- **EXERCISE PROMPT**
Everything from the line containing "Write part 4" down to the line containing "gg.obj('strut', M['black'], pf)" is to be returned exactly; include both boundary lines and leave out all others.
** Start of DATA ROWS **
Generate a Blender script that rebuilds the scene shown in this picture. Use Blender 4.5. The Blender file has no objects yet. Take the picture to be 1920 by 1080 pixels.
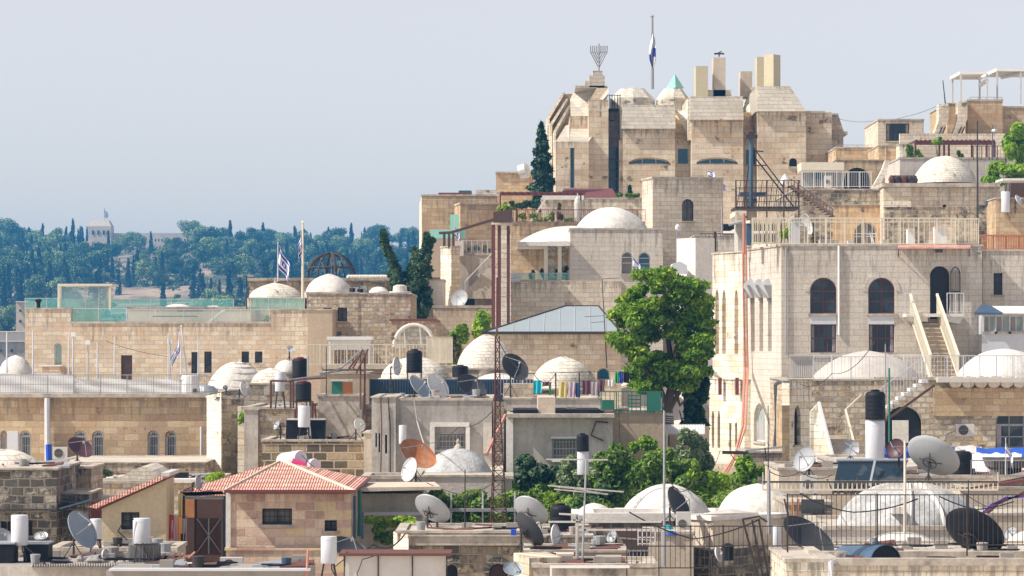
SUN=2.9; SKY=0.079; EXPO=1.1; HAZE=0.00032; HCOL=(.09,.47,.97,1); DUST=1.0; SSAT=.5; STINT=(1.12,.945,.865)
import bpy, math, random
import numpy as np
from mathutils import Vector, Matrix
# ---------------------------------------------------------------- core
F = 6000.0                      # focal length in photo pixels (1920 wide)
rnd = random.Random(11)
COL = bpy.context.scene.collection
ORG = {}
V = Vector
def X_(px, Y): return (px-960.0)*Y/F
HZ = 650.0                      # photo row of the horizon
def Z_(py, Y): return (HZ-py)*Y/F
def P(px, py, Y): return V((X_(px, Y), Y, Z_(py, Y)))
def M_(px, Y): return px*Y/F    # a size in photo pixels, in metres at distance Y

def lerp_tab(t, x):
    if x <= t[0][0]: return t[0][1]
    for (a, va), (b, vb) in zip(t, t[1:]):
        if x <= b: return va+(vb-va)*(x-a)/(b-a)
    return t[-1][1]
GL = [(40,-16),(100,-14),(150,-11.5),(190,-9.5),(240,-9),(300,-22),(420,-42),(560,-40),(700,-20),(850,-13),(1000,-7),(1200,3),(1400,13),(1560,20),(1700,22),(2200,0),(4000,-60)]
GR = [(40,-16),(100,-14),(130,-11.5),(160,-8),(200,-3),(240,3),(290,6),(340,2),(420,-20),(560,-40),(700,-20),(850,-13),(1000,-7),(1200,3),(1400,13),(1560,20),(1700,22),(2200,0),(4000,-60)]
def gz(x, y):
    t = min(1, max(0, (x+8)/20.0)); t = t*t*(3-2*t)
    z = lerp_tab(GL, y)*(1-t)+lerp_tab(GR, y)*t
    z += (HZ-540)*min(max(y,0),2200)/F
    if y > 600:
        z += 2.2*math.sin(x*.021+1.3)*math.sin(y*.008)+1.2*math.sin(x*.05+y*.011)
    return z

def tag(o, label=None, cat=None, group=None, kind=None):
    if label: o['label'] = label
    if cat: o['category'] = cat
    if group: o['group'] = group
    if kind: o['kind'] = kind
    return o
def thing(name, label, cat, loc=(0,0,0), group=None):
    o = bpy.data.objects.new(name, None); COL.objects.link(o)
    o.location = loc; o.empty_display_size = .3
    ORG[o.name] = V(loc)
    return tag(o, label, cat, group)
def dup(root, loc, rz=0, sc=1, label=None):
    r = root.copy(); COL.objects.link(r); r.location = loc; r.rotation_euler = (0,0,rz)
    r.scale = (sc,sc,sc) if not hasattr(sc, '__len__') else sc
    if label: r['label'] = label
    for ch in root.children:
        c = ch.copy(); COL.objects.link(c); c.parent = r
        for g in ch.children:
            d = g.copy(); COL.objects.link(d); d.parent = c
    return r

class MB:
    def __init__(s): s.v = []; s.f = []; s.mi = []
    def add(s, vs, fs, mi=0):
        n = len(s.v); s.v += [tuple(p) for p in vs]
        s.f += [[i+n for i in f] for f in fs]; s.mi += [mi]*len(fs); return s
    def box(s, x0, x1, y0, y1, z0, z1, mi=0):
        if x0 > x1: x0, x1 = x1, x0
        if y0 > y1: y0, y1 = y1, y0
        if z0 > z1: z0, z1 = z1, z0
        return s.add([(x0,y0,z0),(x1,y0,z0),(x1,y1,z0),(x0,y1,z0),(x0,y0,z1),(x1,y0,z1),(x1,y1,z1),(x0,y1,z1)],
            [[0,1,5,4],[1,2,6,5],[2,3,7,6],[3,0,4,7],[4,5,6,7],[3,2,1,0]], mi)
    def pbox(s, px0, px1, py0, py1, Y, d, mi=0):      # front face seen at the photo rectangle, d metres deep
        return s.box(X_(px0,Y), X_(px1,Y), Y, Y+d, Z_(py1,Y), Z_(py0,Y), mi)
    def prism(s, poly, Y, d, mi=0):                   # polygon of photo points extruded backwards
        n = len(poly); a = [P(x,y,Y) for x,y in poly]; b = [v+V((0,d,0)) for v in a]
        ar = sum(a[i].x*a[(i+1)%n].z-a[(i+1)%n].x*a[i].z for i in range(n))
        if ar < 0: a.reverse(); b.reverse()
        return s.add(a+b, [list(range(n)), list(range(2*n-1,n-1,-1))]+[[i,n+i,n+(i+1)%n,(i+1)%n] for i in range(n)], mi)
    def frus(s, b, t, mi=0):                          # (x0,x1,py,Y,depth) of bottom and of top
        def r(q):
            x0,x1,py,Y,d = q; X0=X_(x0,Y); X1=X_(x1,Y); z=Z_(py,Y)
            return [(X0,Y,z),(X1,Y,z),(X1,Y+d,z),(X0,Y+d,z)]
        return s.add(r(b)+r(t), [[0,1,5,4],[1,2,6,5],[2,3,7,6],[3,0,4,7],[4,5,6,7],[3,2,1,0]], mi)
    def hull(s, lo, hi, mi=0):                        # side walls + lids between two loops of points
        n = len(lo)
        return s.add(list(lo)+list(hi), [[i,(i+1)%n,n+(i+1)%n,n+i] for i in range(n)]+[list(range(n,2*n)), list(range(n-1,-1,-1))], mi)
    def tube(s, a, b, r, n=6, r2=None, mi=0):
        return s.path([a,b], r, n, r2, mi)
    def path(s, pts, r, n=6, r2=None, mi=0, closed=False):
        pts = [V(p) for p in pts]; L = len(pts); vs = []; fs = []
        for i, p in enumerate(pts):
            if closed: d = pts[(i+1)%L]-pts[i-1]
            elif i == 0: d = pts[1]-p
            elif i == L-1: d = p-pts[i-1]
            else: d = (pts[i+1]-p).normalized()+(p-pts[i-1]).normalized()
            if d.length < 1e-9: d = V((0,0,1))
            d.normalize(); u = d.cross(V((0,0,1)) if abs(d.z) < .95 else V((1,0,0))).normalized(); w = u.cross(d)
            rr = r if r2 is None else r+(r2-r)*i/(L-1)
            o = math.pi/4 if n == 4 else 0
            for k in range(n):
                a = 2*math.pi*k/n+o; vs.append(p+(u*math.cos(a)+w*math.sin(a))*rr)
        m = L if closed else L-1
        for i in range(m):
            j = (i+1)%L
            for k in range(n): fs.append([i*n+k, i*n+(k+1)%n, j*n+(k+1)%n, j*n+k])
        if not closed: fs += [list(range(n-1,-1,-1)), [(L-1)*n+k for k in range(n)]]
        return s.add(vs, fs, mi)
    def lathe(s, c, prof, n=20, mi=0, ax=None, squash=1.0):     # prof: (r,z) from the bottom up
        c = V(c); vs = []; fs = []
        M = Matrix.Identity(3) if ax is None else V((0,0,1)).rotation_difference(V(ax).normalized()).to_matrix()
        for r, z in prof:
            for k in range(n):
                a = 2*math.pi*k/n; vs.append(c+M@V((r*math.cos(a), r*math.sin(a)*squash, z)))
        for i in range(len(prof)-1):
            for k in range(n): fs.append([i*n+k, i*n+(k+1)%n, (i+1)*n+(k+1)%n, (i+1)*n+k])
        if prof[0][0] > 1e-5: fs.append(list(range(n-1,-1,-1)))
        if prof[-1][0] > 1e-5: fs.append([(len(prof)-1)*n+k for k in range(n)])
        return s.add(vs, fs, mi)
    def build(s, name, mats, parent=None, org=None, smooth=None):
        me = bpy.data.meshes.new(name); me.from_pydata(s.v, [], s.f)
        o0 = V((0,0,0))
        if parent is not None: o0 = ORG[parent.name]
        elif org is not None: o0 = V(org)
        if o0.length > 0: me.transform(Matrix.Translation(-o0))
        if not isinstance(mats, (list,tuple)): mats = [mats]
        for m in mats: me.materials.append(m)
        if len(mats) > 1: me.polygons.foreach_set('material_index', s.mi)
        if smooth:
            me.polygons.foreach_set('use_smooth', [True]*len(me.polygons))
            if smooth is not True: me.set_sharp_from_angle(angle=math.radians(smooth))
        me.update()
        o = bpy.data.objects.new(name, me); COL.objects.link(o)
        if parent is not None: o.parent = parent; ORG[o.name] = o0
        else: o.location = o0; ORG[o.name] = o0
        return o

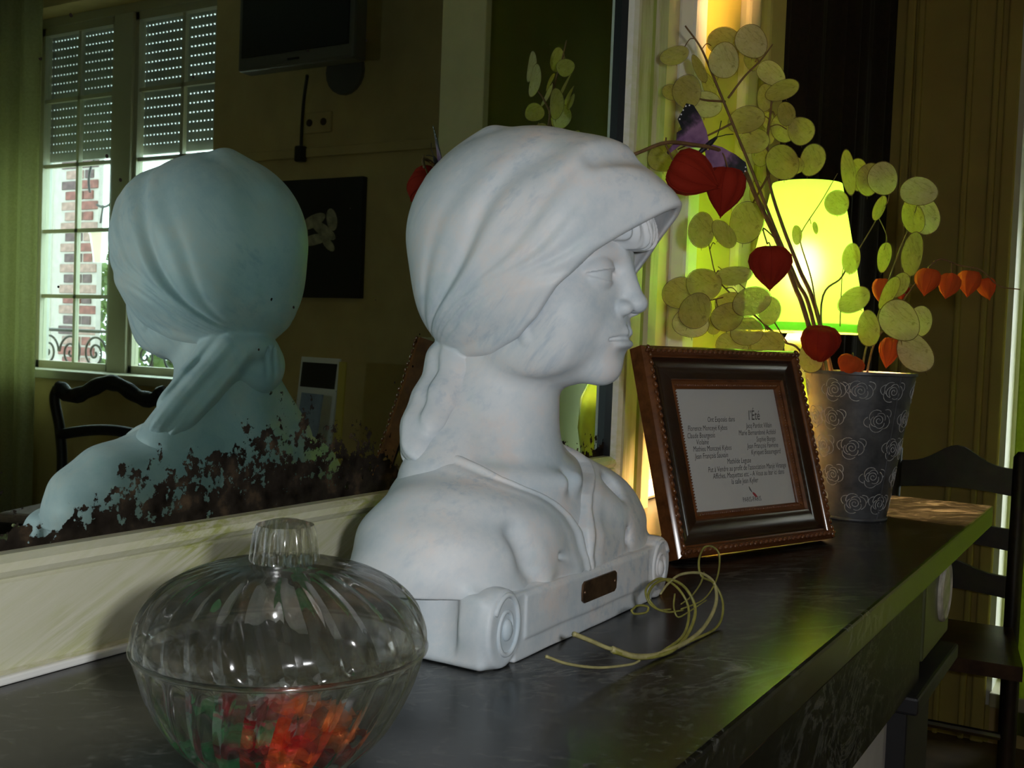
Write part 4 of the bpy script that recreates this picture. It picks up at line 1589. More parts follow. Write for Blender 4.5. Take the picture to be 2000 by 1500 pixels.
# folding strut behind: from the back down to the mantel
Minv = PFM.inverted()
top = Vector((0, FH * 0.62, -FT))
ftw = PFM @ Vector((0, 0, -FT)) - out * 0.085
ftw.z = MZ + 0.001
ft = Minv @ ftw
gg = G()
for sx, hw_ in ((1, 0.022),):
    d = (ft - top)
    n2 = d.cross(Vector((1, 0, 0))).normalized() * 0.0025
    v = [top + Vector((-0.016, 0, 0)), top + Vector((0.016, 0, 0)), ft + Vector((0.026, 0, 0)), ft + Vector((-0.026, 0, 0))]
    v = [p for p in v] + [p + n2 for p in v]
    gg.add(v, [(0, 1, 2, 3), (7, 6, 5, 4), (0, 4, 5, 1), (1, 5, 6, 2), (2, 6, 7, 3), (3, 7, 4, 0)])
gg.obj('strut', M['black'], pf)

# ------------------------------------------------------------------ zinc bucket with roses
VX, VY = 1.226, -0.205
VH, RB, RT = 0.163, 0.0345, 0.0590


def m_zinc():
    n = N('zinc')
    f = n.noise(45, 5, 0.6)
    n.color(n.ramp(f, [(0.3, (0.045, 0.048, 0.055)), (0.7, (0.13, 0.135, 0.145))]))
    n.set(Metallic=0.35, Roughness=n.ramp(n.noise(60, 3), [(0.3, 0.42), (0.7, 0.6)]))
    n.bump(f, 0.15, 0.001)
    return n.mat


M['zinc'] = m_zinc()
M['rosewhite'] = simple('rose_white', (0.42, 0.42, 0.42), 0.7, scale=200, var=0.4)
vase = thing('zinc_bucket', 'tapered dark zinc bucket patterned with white line roses holding dried flowers', 'vase', (VX, VY, MZ), math.radians(238))
G().lathe([(0.0, 0.0), (RB, 0.0), (RB + 0.0008, 0.002), (RT, VH - 0.004), (RT + 0.0018, VH - 0.003), (RT + 0.0018, VH), (RT - 0.0006, VH), (RT - 0.003, VH - 0.006),
           (RB - 0.001, 0.003), (0.0, 0.003)], 56).obj('body', M['zinc'], vase, 30)
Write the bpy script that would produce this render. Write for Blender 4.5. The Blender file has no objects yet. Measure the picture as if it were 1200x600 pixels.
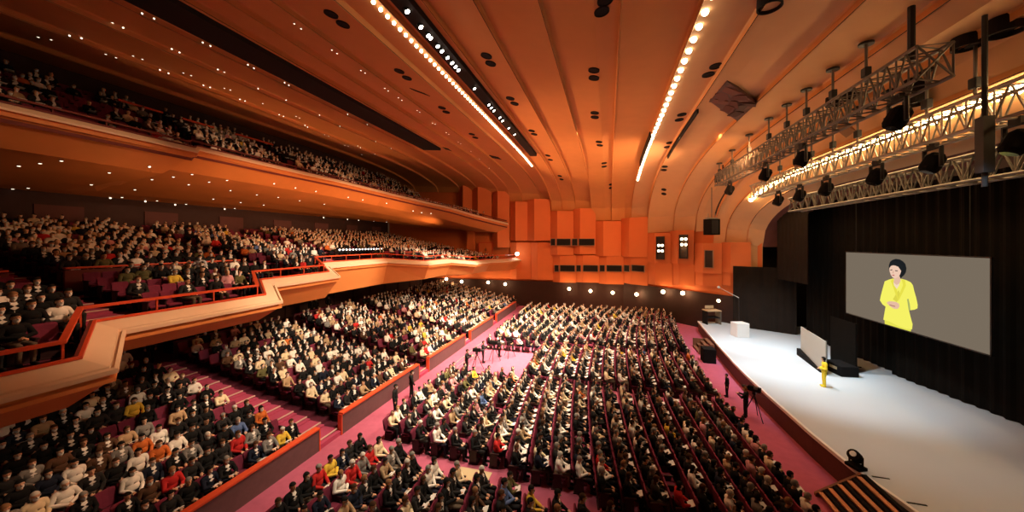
** End of DATA ROWS **
- **OUTPUT FOR THIS EXERCISE**
Write part 4 of the bpy script that recreates this picture. It picks up at line 1589. More parts follow. Write for Blender 4.5. Take the picture to be 2000 by 1500 pixels.
# folding strut behind: from the back down to the mantel
Minv = PFM.inverted()
top = Vector((0, FH * 0.62, -FT))
ftw = PFM @ Vector((0, 0, -FT)) - out * 0.085
ftw.z = MZ + 0.001
ft = Minv @ ftw
gg = G()
for sx, hw_ in ((1, 0.022),):
    d = (ft - top)
    n2 = d.cross(Vector((1, 0, 0))).normalized() * 0.0025
    v = [top + Vector((-0.016, 0, 0)), top + Vector((0.016, 0, 0)), ft + Vector((0.026, 0, 0)), ft + Vector((-0.026, 0, 0))]
    v = [p for p in v] + [p + n2 for p in v]
    gg.add(v, [(0, 1, 2, 3), (7, 6, 5, 4), (0, 4, 5, 1), (1, 5, 6, 2), (2, 6, 7, 3), (3, 7, 4, 0)])
gg.obj('strut', M['black'], pf)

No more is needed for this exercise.